8 sept 2017

Acabo de regresar de unas largas vacaciones de verano. Vacaciones en toda regla, en cuanto al punto y seguido que le he puesto al trabajo, ya que me he desprendido voluntariamente de mi oficio para dedicarme con exclusividad a los míos (mi familia y mis amigos), lo que he vivido con cierta sensación de novedad, pues no recuerdo los años que han pasado desde que en el mes de agosto no enciendo recurrentemente la computadora para elaborar un artículo de opinión, contestar algunos mensajes recibidos por correo electrónico o corregir el capítulo de alguna de mis novelas. Es lo que tienen los oficios artísticos en los que prima la responsabilidad tanto como la inspiración: uno vive como un caracol, con las musas a cuestas.

Les confieso que la decisión no la tomé yo. Al menos, no la tomé del todo. Fueron mis hijos los que me rogaban que durante las vacaciones me olvidara de trabajar, porque son testigos de primera línea de la dulce esclavitud a la que me somete este oficio de juntaletras. Escribo en casa, en soledad durante la mañana, cuando ellos se encuentran en el colegio; en medio del bullicio de una familia numerosa, cuando regresan de la escuela. Además, mi mesa de trabajo está en el rellano de la escalera que se abre a la habitación de juegos. No debo vestir el motivo con la bucólica necesidad de recurrir a sus infantiles distracciones como señuelo para las historias que disecciono sobre el papel en blanco. Todo es mucho más prosaico: cuestión de espacio. En mi hogar no disponemos de una habitación para mis quehaceres.

He contado alguna vez esa etapa por la que todos mis hijos han pasado, en la que me solicitaban que dejara el teclado para hincarme de rodillas y participar en sus juegos de construcción o de muñecas. Nunca me ha resultado fácil explicarles que los adultos tenemos prioridades que se deciden por criterios que son ajenos a la infancia. Y entre todas ellas, el cumplimiento del deber (la finalización del trabajo) es una de las primeras. Quizás por eso me habían exigido el desquite de este verano: cuatro semanas sin prender la pantalla del ordenador portátil; cuatro semanas sin detenerme en el guiño del cursor; cuatro semanas sin practicar revisiones ortográficas. Y la lectura, para la noche, cuando ellos estuvieran dormidos.

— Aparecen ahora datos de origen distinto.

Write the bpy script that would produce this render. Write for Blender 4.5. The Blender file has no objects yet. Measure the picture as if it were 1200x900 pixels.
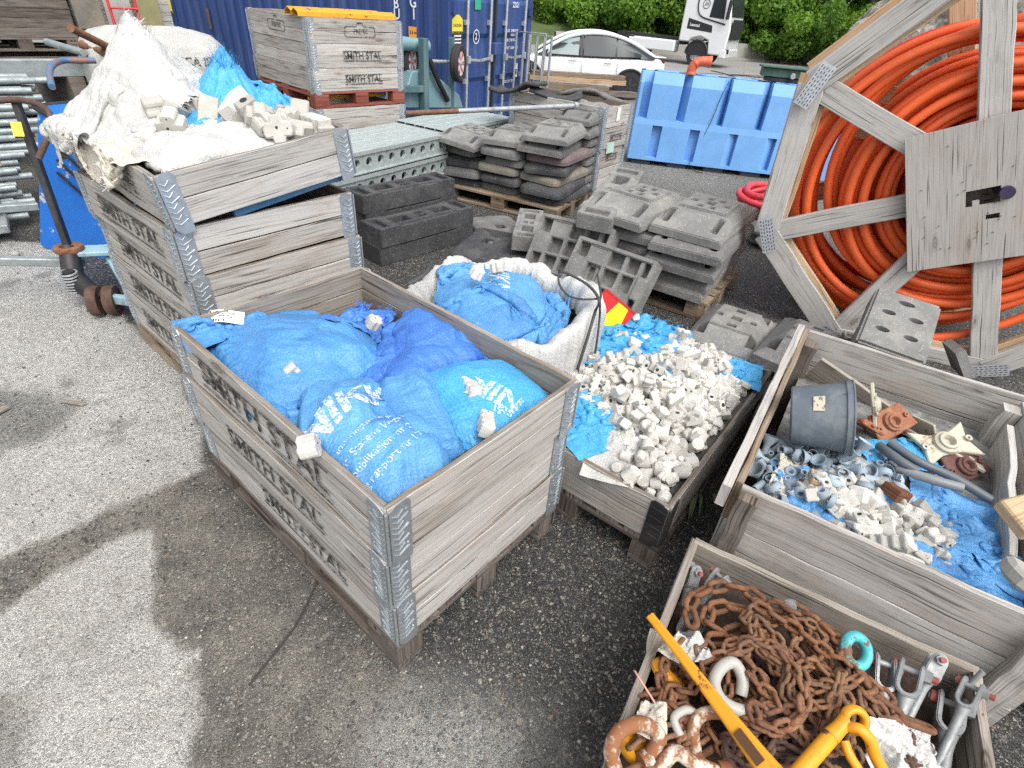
import bpy, bmesh, math, random
import numpy as np
from mathutils import Vector, Matrix, noise as mnoise
SC = bpy.context.scene
COL = SC.collection
R = math.radians
rnd = random.Random(7)

# ------------------------------------------------------------------ camera, world, sun, exposure
CAM_R = np.array([[0.65601161, -0.75125281, 0.07258089], [0,0,0], [0.64038102, 0.50312905, -0.58032173]])
CAM_R[1] = np.cross(CAM_R[2], CAM_R[0])
CAM_C = np.array([-0.49699011, -0.7412614, 1.75345257])
F_PX = 630.94
def at(u, v, z=0.0):
    """point of the place at height z seen at photo position (u, v)"""
    d = np.array([(u-600)/F_PX, (v-450)/F_PX, 1.0]) @ CAM_R
    return Vector(CAM_C + d*((z-CAM_C[2])/d[2]))
cam = bpy.data.objects.new("camera", bpy.data.cameras.new("camera"))
COL.objects.link(cam)
cam.data.sensor_width = 36; cam.data.lens = F_PX/1200*36
cam.data.clip_start = 0.05; cam.data.clip_end = 2000
_m = Matrix(((*CAM_R[0],), (*(-CAM_R[1]),), (*(-CAM_R[2]),))).transposed().to_4x4()
_m.translation = Vector(CAM_C); cam.matrix_world = _m
SC.camera = cam

SUN_EL, SUN_AZ = 58, 200     # degrees; azimuth measured from +Y towards +X
world = bpy.data.worlds.new("World"); SC.world = world; world.use_nodes = True
nt = world.node_tree; nt.nodes.clear()
sky = nt.nodes.new("ShaderNodeTexSky"); sky.sky_type = 'NISHITA'; sky.sun_disc = False
sky.sun_elevation = R(SUN_EL); sky.sun_rotation = R(SUN_AZ); sky.air_density = 1.0; sky.dust_density = 4.0; sky.ozone_density = 1.0
hs = nt.nodes.new("ShaderNodeHueSaturation"); hs.inputs['Saturation'].default_value = 0.22
bg = nt.nodes.new("ShaderNodeBackground"); bg.inputs['Strength'].default_value = 0.15
ow = nt.nodes.new("ShaderNodeOutputWorld")
nt.links.new(sky.outputs[0], hs.inputs['Color']); nt.links.new(hs.outputs[0], bg.inputs['Color']); nt.links.new(bg.outputs[0], ow.inputs[0])
sun = bpy.data.objects.new("sun", bpy.data.lights.new("sun", 'SUN')); COL.objects.link(sun)
sun.data.energy = 1.0; sun.data.angle = R(45); sun.data.color = (1, .97, .93)
_d = Vector((math.sin(R(SUN_AZ))*math.cos(R(SUN_EL)), math.cos(R(SUN_AZ))*math.cos(R(SUN_EL)), math.sin(R(SUN_EL))))
sun.rotation_euler = _d.to_track_quat('Z', 'Y').to_euler(); sun.location = (0, 0, 12)
vs = SC.view_settings; vs.view_transform = 'Standard'; vs.look = 'None'; vs.exposure = 0.82; vs.gamma = 1; vs.use_curve_mapping = False
SC.cycles.use_denoising = False; SC.cycles.max_bounces = 6; SC.cycles.diffuse_bounces = 3; SC.cycles.glossy_bounces = 2
SC.cycles.transmission_bounces = 4; SC.cycles.transparent_max_bounces = 8; SC.cycles.caustics_reflective = False; SC.cycles.caustics_refractive = False

# ------------------------------------------------------------------ object helpers
def tag(o, label=None, cat=None, group=None, kind=None):
    if label: o["label"] = label
    if cat: o["category"] = cat
    if group: o["group"] = group
    if kind: o["kind"] = kind
    return o
def empty(name, loc=(0,0,0), rz=0.0, label=None, cat=None, group=None, parent=None, rot=None):
    o = bpy.data.objects.new(name, None); COL.objects.link(o)
    o.empty_display_size = .05; o.location = loc; o.rotation_euler = rot if rot is not None else (0,0,rz)
    if parent: o.parent = parent
    return tag(o, label, cat, group)
def link(name, mesh, parent=None, loc=None, rot=None, mat=None):
    o = bpy.data.objects.new(name, mesh); COL.objects.link(o)
    if parent: o.parent = parent
    if loc is not None: o.location = loc
    if rot is not None: o.rotation_euler = rot
    if mat and not mesh.materials: mesh.materials.append(mat)
    return o
def copy_tree(o, parent=None):
    c = o.copy(); COL.objects.link(c)
    if parent is not None: c.parent = parent
    for ch in list(o.children): copy_tree(ch, c)
    return c
def bevel(o, w=.003, seg=1, ang=35):
    m = o.modifiers.new("bevel", 'BEVEL'); m.width = w; m.segments = seg; m.limit_method = 'ANGLE'; m.angle_limit = R(ang)
    return o
def smooth(me, ang=None):
    me.polygons.foreach_set("use_smooth", [True]*len(me.polygons))
    if ang is not None: me.set_sharp_from_angle(angle=R(ang))
    return me

class MB:
    """collects boxes, tubes, prisms and grids with uv in metres, builds ONE mesh object"""
    def __init__(s): s.v=[]; s.f=[]; s.uv=[]; s.mi=[]; s.sm=[]; s.m=0
    def add(s, verts, faces, uvs=None, smooth=False, M=None):
        b=len(s.v)
        s.v += [tuple(M@Vector(p)) if M is not None else tuple(p) for p in verts]
        for k,fc in enumerate(faces):
            s.f.append([b+i for i in fc]); s.mi.append(s.m); s.sm.append(smooth)
            if uvs is not None: s.uv.append(uvs[k])
            else:
                p=[Vector(verts[i]) for i in fc]; n=(p[1]-p[0]).cross(p[2]-p[0])
                a=max(range(3),key=lambda i:abs(n[i])); i,j=[(1,2),(0,2),(0,1)][a]
                s.uv.append([(q[i],q[j]) for q in p])
        return s
    def box(s, c, d, M=None, rz=0, rot=None):
        x,y,z=[k/2 for k in d]
        T=Matrix.Translation(c)
        if rz: T=T@Matrix.Rotation(rz,4,'Z')
        if rot is not None: T=T@rot.to_4x4()
        if M is not None: T=M@T
        vs=[(-x,-y,-z),(x,-y,-z),(x,y,-z),(-x,y,-z),(-x,-y,z),(x,-y,z),(x,y,z),(-x,y,z)]
        return s.add(vs,[(0,3,2,1),(4,5,6,7),(0,1,5,4),(1,2,6,5),(2,3,7,6),(3,0,4,7)],None,False,T)
    def bar(s, a, b, w, h, up=(0,0,1)):
        a=Vector(a);b=Vector(b);x=(b-a);L=x.length;x.normalize();up=Vector(up)
        y=up.cross(x)
        if y.length<1e-4: y=Vector((0,1,0)).cross(x)
        y.normalize();z=x.cross(y)
        T=Matrix((x,y,z)).transposed().to_4x4();T.translation=(a+b)/2
        return s.box((0,0,0),(L,w,h),T)
    def tube(s, path, r, n=8, closed=False, caps=True, sm=True):
        P=[Vector(p) for p in path];N=len(P);rr=r if hasattr(r,'__len__') else [r]*N
        tang=[]
        for i in range(N):
            if closed: t=P[(i+1)%N]-P[i-1]
            else: t=P[min(i+1,N-1)]-P[max(i-1,0)]
            tang.append(t.normalized())
        u=tang[0].orthogonal().normalized();vs=[];cum=0
        ups=[]
        for i in range(N):
            t=tang[i];u=(u-t*u.dot(t))
            if u.length<1e-6:u=t.orthogonal()
            u.normalize();ups.append(u.copy());w=t.cross(u)
            for k in range(n):
                a=2*math.pi*k/n;vs.append(P[i]+(u*math.cos(a)+w*math.sin(a))*rr[i])
        fs=[];uv=[];L=[0]
        for i in range(1,N): L.append(L[-1]+(P[i]-P[i-1]).length)
        L.append(L[-1]+(P[0]-P[-1]).length)
        rm=max(rr)
        # closing twist
        sh=0
        if closed:
            t=tang[0];uu=(u-t*u.dot(t)).normalized();w=t.cross(ups[0]);sh=round(math.atan2(uu.dot(w),uu.dot(ups[0]))/(2*math.pi)*n)
        for i in range(N if closed else N-1):
            j=(i+1)%N
            for k in range(n):
                k2=(k+1)%n
                if j==0: ka,kb=(k+sh)%n,(k2+sh)%n
                else: ka,kb=k,k2
                fs.append((i*n+k,i*n+k2,j*n+kb,j*n+ka))
                c0=k/n*6.283*rm;c1=(k+1)/n*6.283*rm
                uv.append([(L[i],c0),(L[i],c1),(L[i+1],c1),(L[i+1],c0)])
        s.add(vs,fs,uv,sm)
        if caps and not closed:
            s.add(vs[:n],[tuple(range(n-1,-1,-1))]);s.add(vs[-n:],[tuple(range(n))])
        return s
    def lathe(s, prof, n=24, M=None, sm=True, axis='Z'):
        vs=[];N=len(prof)
        for r,z in prof:
            for k in range(n):
                a=2*math.pi*k/n;vs.append((r*math.cos(a),r*math.sin(a),z))
        fs=[(i*n+k,i*n+(k+1)%n,(i+1)*n+(k+1)%n,(i+1)*n+k) for i in range(N-1) for k in range(n)]
        uv=[];rm=max(p[0] for p in prof)
        for i in range(N-1):
            for k in range(n): uv.append([(k/n*6.28*rm,prof[i][1]+prof[i][0]),((k+1)/n*6.28*rm,prof[i][1]+prof[i][0]),((k+1)/n*6.28*rm,prof[i+1][1]+prof[i+1][0]),(k/n*6.28*rm,prof[i+1][1]+prof[i+1][0])])
        return s.add(vs,fs,uv,sm,M)
    def cyl(s, a, b, r, n=12, sm=True): return s.tube([a,b],r,n,sm=sm)
    def prism(s, outline, h, M=None, z0=0.0):
        n=len(outline)
        vs=[(x,y,z0) for x,y in outline]+[(x,y,z0+h) for x,y in outline]
        fs=[tuple(range(n-1,-1,-1)),tuple(range(n,2*n))]+[(i,(i+1)%n,n+(i+1)%n,n+i) for i in range(n)]
        return s.add(vs,fs,None,False,M)
    def grid(s, P, sm=True, uvscale=(1,1)):
        n,m=len(P),len(P[0])
        vs=[tuple(P[i][j]) for i in range(n) for j in range(m)]
        fs=[];uv=[]
        for i in range(n-1):
            for j in range(m-1):
                fs.append((i*m+j,(i+1)*m+j,(i+1)*m+j+1,i*m+j+1))
                a,b=uvscale;uv.append([(i*a,j*b),((i+1)*a,j*b),((i+1)*a,(j+1)*b),(i*a,(j+1)*b)])
        return s.add(vs,fs,uv,sm)
    def mesh(s, name, mats, sharp=None):
        me=bpy.data.meshes.new(name);me.from_pydata(s.v,[],s.f)
        for m in (mats if isinstance(mats,(list,tuple)) else [mats]): me.materials.append(m)
        me.polygons.foreach_set("material_index",s.mi);me.polygons.foreach_set("use_smooth",s.sm)
        ul=me.uv_layers.new(name="UVMap");flat=[c for f in s.uv for q in f for c in q];ul.data.foreach_set("uv",flat)
        me.update()
        if sharp is not None and any(s.sm): me.set_sharp_from_angle(angle=R(sharp))
        return me
    def build(s, name, mats, parent=None, loc=None, rot=None, bev=None, sharp=40):
        o=link(name,s.mesh(name,mats,sharp),parent,loc,rot)
        if bev: bevel(o,bev)
        return o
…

La experiencia ha sido maravillosa, aunque me sentí extraño durante los primeros días, como si me faltara algo: las palabras se me escapaban sin encontrar una hoja en la que imprimirse. Pero no tardé en dejar que el viento se llevara los verbos, los sustantivos, los adjetivos y adverbios al mar, donde debieron de ahogarse o convertirse en yodo. De hecho, la orfandad de frases y párrafos me ha ayudado a darme cuenta de la dimensión cristiana de las vacaciones en familia, que son el mejor de los inventos del hombre moderno, a pesar de que seamos pocos, muy pocos, los que tenemos la fortuna de disfrutarlas. En Europa, además, son un derecho reconocido por la ley, aunque todos sabemos que los textos legales que buscan el bienestar del individuo y la familia, tantas veces son más un deseo, sobre todo para aquellos que tienen la prioridad de llevar el pan a casa, sin regulación laboral que valga.

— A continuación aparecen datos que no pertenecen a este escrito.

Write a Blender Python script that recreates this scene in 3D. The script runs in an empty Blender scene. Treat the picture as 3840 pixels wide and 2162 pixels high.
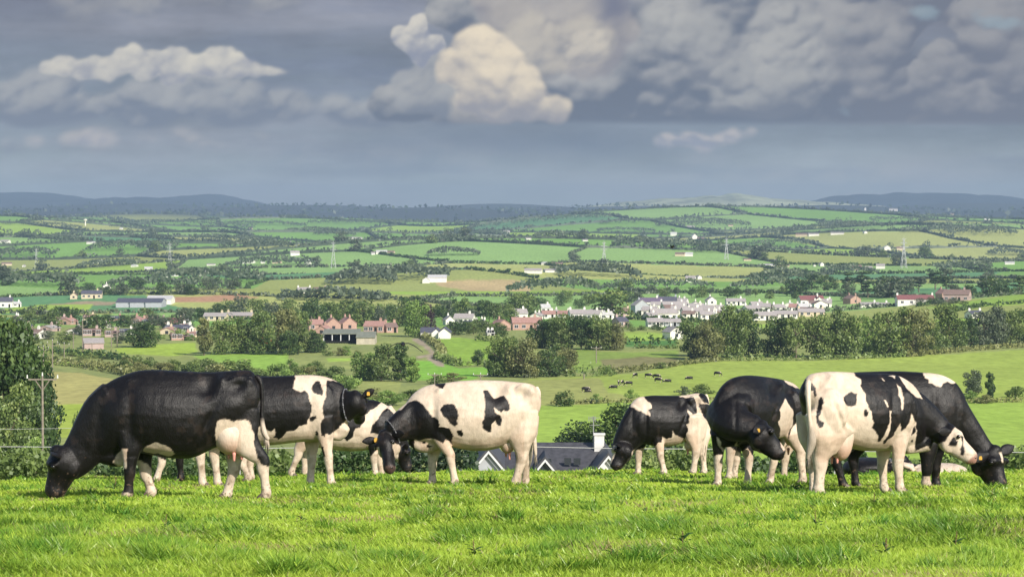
import bpy, math, random
import numpy as np
from mathutils import Vector, Matrix
sc = bpy.context.scene
COL = sc.collection
R = math.radians
F = 10667.0            # focal length in photo pixels (3840 wide), a 100 mm lens
TH = math.atan(311.0 / F)
cT, sT = math.cos(TH), math.sin(TH)

# ---------------------------------------------------------------- helpers
def at(px, py, D):
    """world point seen at photo pixel (px,py) at depth D"""
    u = (px - 1920.0) / F; v = (1081.0 - py) / F
    Y = cT + sT * v; Z = -sT + cT * v
    return Vector((D * u / Y, D, D * Z / Y))

def proj(x, y, z):
    """numpy world -> photo pixel"""
    yc = y * cT - z * sT
    zc = y * sT + z * cT
    return 1920 + F * x / yc, 1081 - F * zc / yc

def tag(o, label=None, cat=None, group=None, kind=None):
    if label: o['label'] = label
    if cat: o['category'] = cat
    if group: o['group'] = group
    if kind: o['kind'] = kind
    return o

def empty(name, loc=(0, 0, 0), rz=0.0):
    o = bpy.data.objects.new(name, None)
    o.empty_display_size = 0.2
    o.location = loc; o.rotation_euler = (0, 0, rz)
    COL.objects.link(o)
    return o

def link(name, me, mat=None, parent=None, smooth=False):
    if mat is not None and not me.materials: me.materials.append(mat)
    o = bpy.data.objects.new(name, me)
    COL.objects.link(o)
    if parent is not None: o.parent = parent
    return o

def mesh_np(name, V, faces, smooth=False):
    """V (n,3); faces: list of (m,k) int arrays"""
    if isinstance(faces, np.ndarray): faces = [faces]
    me = bpy.data.meshes.new(name)
    V = np.asarray(V, dtype=np.float32)
    me.vertices.add(len(V)); me.vertices.foreach_set('co', V.ravel())
    nl = sum(f.size for f in faces); nf = sum(len(f) for f in faces)
    me.loops.add(nl); me.polygons.add(nf)
    me.loops.foreach_set('vertex_index', np.concatenate([f.ravel() for f in faces]).astype(np.int32))
    tot = np.concatenate([np.full(len(f), f.shape[1]) for f in faces])
    start = np.concatenate([[0], np.cumsum(tot)[:-1]]).astype(np.int32)
    me.polygons.foreach_set('loop_start', start)
    me.update(calc_edges=True)
    me.polygons.foreach_set('use_smooth', np.full(nf, smooth))
    me.validate()
    return me

def set_col(me, name, rgb):
    a = me.attributes.new(name, 'FLOAT_COLOR', 'POINT')
    c = np.ones((len(me.vertices), 4), dtype=np.float32); c[:, :3] = rgb
    a.data.foreach_set('color', c.ravel())

def set_float(me, name, val):
    a = me.attributes.new(name, 'FLOAT', 'POINT')
    a.data.foreach_set('value', np.asarray(val, dtype=np.float32))

class MB:
    """collects boxes / prisms / tubes into one mesh"""
    def __init__(s): s.v = []; s.f = []
    def add(s, vs, fs):
        n = len(s.v); s.v += [tuple(v) for v in vs]; s.f += [tuple(i + n for i in f) for f in fs]
    def box(s, c, d):
        x, y, z = c; a, b, h = d[0] / 2, d[1] / 2, d[2] / 2
        s.add([(x-a,y-b,z-h),(x+a,y-b,z-h),(x+a,y+b,z-h),(x-a,y+b,z-h),(x-a,y-b,z+h),(x+a,y-b,z+h),(x+a,y+b,z+h),(x-a,y+b,z+h)],
              [(3,2,1,0),(4,5,6,7),(0,1,5,4),(1,2,6,5),(2,3,7,6),(3,0,4,7)])
    def bar(s, p, q, r, r2=None, n=6):
        p = Vector(p); q = Vector(q); r2 = r if r2 is None else r2
        t = (q - p).normalized(); a = t.orthogonal().normalized(); b = t.cross(a)
        vs = []
        for c, rr in ((p, r), (q, r2)):
            for k in range(n):
                w = 2 * math.pi * k / n
                vs.append(c + a * (rr * math.cos(w)) + b * (rr * math.sin(w)))
        s.add(vs, [(k, (k+1) % n, n + (k+1) % n, n + k) for k in range(n)] + [tuple(range(n))[::-1], tuple(range(n, 2*n))])
    def build(s, name, mat, parent=None, smooth=False):
        me = bpy.data.meshes.new(name); me.from_pydata(s.v, [], s.f); me.update()
        if smooth: me.polygons.foreach_set('use_smooth', [True] * len(me.polygons))
        return link(name, me, mat, parent)

# value noise (numpy)
def vnoise2(x, y, seed=0):
    xi = np.floor(x).astype(np.int64); yi = np.floor(y).astype(np.int64)
    fx = x - xi; fy = y - yi
    fx = fx * fx * (3 - 2 * fx); fy = fy * fy * (3 - 2 * fy)
    def h(a, b):
        n = (a * 374761393 + b * 668265263 + seed * 1442695041) & 0xffffffff
        n = ((n ^ (n >> 13)) * 1274126177) & 0xffffffff
        return ((n ^ (n >> 16)) & 0xffff) / 65535.0
    return (h(xi, yi) * (1 - fx) + h(xi + 1, yi) * fx) * (1 - fy) + (h(xi, yi + 1) * (1 - fx) + h(xi + 1, yi + 1) * fx) * fy
def fbm2(x, y, o=4, seed=0):
    s = 0; a = .5
    for k in range(o):
        s = s + a * vnoise2(x * 2 ** k, y * 2 ** k, seed + k); a *= .5
    return s / (1 - .5 ** o)
def sstep(a, b, x):
    t = np.clip((x - a) / (b - a), 0, 1); return t * t * (3 - 2 * t)

def poly_sd(px, py, poly):
    """signed distance (positive inside) of points to polygon"""
    P = np.asarray(poly, float); n = len(P)
    d = np.full(px.shape, 1e9); ins = np.zeros(px.shape, bool)
    for i in range(n):
        ax, ay = P[i]; bx, by = P[(i + 1) % n]
        ex, ey = bx - ax, by - ay
        L = ex * ex + ey * ey + 1e-9
        t = np.clip(((px - ax) * ex + (py - ay) * ey) / L, 0, 1)
        dd = np.hypot(px - ax - t * ex, py - ay - t * ey)
        d = np.minimum(d, dd)
        c = ((ay > py) != (by > py))
        xx = ax + (py - ay) * ex / (ey if abs(ey) > 1e-9 else 1e-9)
        ins ^= c & (px < xx)
    return np.where(ins, d, -d)

# ---------------------------------------------------------------- materials
def newmat(name):
    m = bpy.data.materials.new(name); m.use_nodes = True
    nt = m.node_tree; nt.nodes.clear()
    return m, nt
def N(nt, t, **kw):
    n = nt.nodes.new(t)
    for k, v in kw.items():
        if k.startswith('i_'):
            key = k[2:].replace('_', ' ')
            n.inputs[key].default_value = v
        else: setattr(n, k, v)
    return n

def simple(name, col, rough=.7, spec=.3, noise=.12, scale=6., metal=0., bump=0.):
    """plain painted / built surface with a little natural variation"""
    m, nt = newmat(name)
    b = N(nt, 'ShaderNodeBsdfPrincipled'); out = N(nt, 'ShaderNodeOutputMaterial')
    b.inputs['Roughness'].default_value = rough; b.inputs['Specular IOR Level'].default_value = spec
    b.inputs['Metallic'].default_value = metal
    tc = N(nt, 'ShaderNodeTexCoord'); nz = N(nt, 'ShaderNodeTexNoise'); nz.inputs['Scale'].default_value = scale
    nz.inputs['Detail'].default_value = 5
    nt.links.new(tc.outputs['Object'], nz.inputs['Vector'])
    mr = N(nt, 'ShaderNodeMapRange'); mr.inputs['From Min'].default_value = .3; mr.inputs['From Max'].default_value = .7
    mr.inputs['To Min'].default_value = 1 - noise; mr.inputs['To Max'].default_value = 1 + noise
    nt.links.new(nz.outputs['Fac'], mr.inputs['Value'])
    vm = N(nt, 'ShaderNodeVectorMath', operation='SCALE'); vm.inputs[0].default_value = col[:3]
    nt.links.new(mr.outputs['Result'], vm.inputs['Scale'])
    nt.links.new(vm.outputs['Vector'], b.inputs['Base Color'])
    if bump:
        bp = N(nt, 'ShaderNodeBump'); bp.inputs['Strength'].default_value = bump
        nt.links.new(nz.outputs['Fac'], bp.inputs['Height']); nt.links.new(bp.outputs['Normal'], b.inputs['Normal'])
    nt.links.new(b.outputs['BSDF'], out.inputs['Surface'])
    return m

def leaf_mat(name, cols, transl=.3, objrand=.25):
    """foliage: cols = three base colours mixed by the per-leaf 'tint' attribute"""
    m, nt = newmat(name)
    at_ = N(nt, 'ShaderNodeAttribute', attribute_name='tint')
    oi = N(nt, 'ShaderNodeObjectInfo')
    add = N(nt, 'ShaderNodeMath', operation='MULTIPLY_ADD'); add.inputs[1].default_value = objrand; 
    sub = N(nt, 'ShaderNodeMath', operation='SUBTRACT'); sub.inputs[1].default_value = .5
    nt.links.new(oi.outputs['Random'], sub.inputs[0]); nt.links.new(sub.outputs[0], add.inputs[0])
    nt.links.new(at_.outputs['Fac'], add.inputs[2])
    cr = N(nt, 'ShaderNodeValToRGB'); e = cr.color_ramp.elements
    e[0].position = 0; e[0].color = (*cols[0], 1); e[1].position = 1; e[1].color = (*cols[2], 1)
    x = cr.color_ramp.elements.new(.5); x.color = (*cols[1], 1)
    nt.links.new(add.outputs[0], cr.inputs['Fac'])
    d = N(nt, 'ShaderNodeBsdfDiffuse'); t = N(nt, 'ShaderNodeBsdfTranslucent')
    g = N(nt, 'ShaderNodeBsdfGlossy'); g.inputs['Roughness'].default_value = .5
    g.inputs['Color'].default_value = (.9, .95, .9, 1)
    mx = N(nt, 'ShaderNodeMixShader'); mx.inputs[0].default_value = transl
    mg = N(nt, 'ShaderNodeMixShader'); mg.inputs[0].default_value = .03
    nt.links.new(cr.outputs['Color'], d.inputs['Color']); nt.links.new(cr.outputs['Color'], t.inputs['Color'])
    nt.links.new(d.outputs[0], mx.inputs[1]); nt.links.new(t.outputs[0], mx.inputs[2])
    nt.links.new(mx.outputs[0], mg.inputs[1]); nt.links.new(g.outputs[0], mg.inputs[2])
    out = N(nt, 'ShaderNodeOutputMaterial'); nt.links.new(mg.outputs[0], out.inputs['Surface'])
    return m

# ---------------------------------------------------------------- camera, sun, render
cam_d = bpy.data.cameras.new('camera'); cam = bpy.data.objects.new('camera', cam_d); COL.objects.link(cam)
cam_d.lens = 100; cam_d.sensor_width = 36; cam_d.clip_start = .5; cam_d.clip_end = 90000
cam.location = (0, 0, 0); cam.rotation_euler = (math.pi / 2 - TH, 0, 0)
sc.camera = cam
SUN_EL, SUN_AZ = R(33), R(36)       # azimuth to the right of the view's back
SDIR = Vector((math.sin(SUN_AZ) * math.cos(SUN_EL), -math.cos(SUN_AZ) * math.cos(SUN_EL), math.sin(SUN_EL)))
sun_d = bpy.data.lights.new('sun', 'SUN'); sun = bpy.data.objects.new('sun', sun_d); COL.objects.link(sun)
sun_d.energy = 4.8; sun_d.angle = R(.6); sun_d.color = (1, .93, .82)
sun.rotation_euler = SDIR.to_track_quat('Z', 'Y').to_euler()
sc.view_settings.view_transform = 'Standard'; sc.view_settings.look = 'None'
sc.view_settings.exposure = .42; sc.view_settings.gamma = 1
try:
    sc.cycles.use_denoising = True
    sc.cycles.max_bounces = 6; sc.cycles.volume_bounces = 0; sc.cycles.transparent_max_bounces = 8
    sc.cycles.diffuse_bounces = 3; sc.cycles.glossy_bounces = 2; sc.cycles.transmission_bounces = 4
except Exception as ex: print(ex)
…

Si durante el curso disponemos de una sucesión de meses para analizar los beneficios personales, familiares y sociales del trabajo, contemplado como uno de los más eficaces instrumentos para vivir la suma de las virtudes, ha sido durante este agosto ya vencido cuando he comprendido lo conveniente de romper los lazos de las obligaciones para dedicarnos, sin prisas, sin urgencias, sin relojes, a quienes queremos.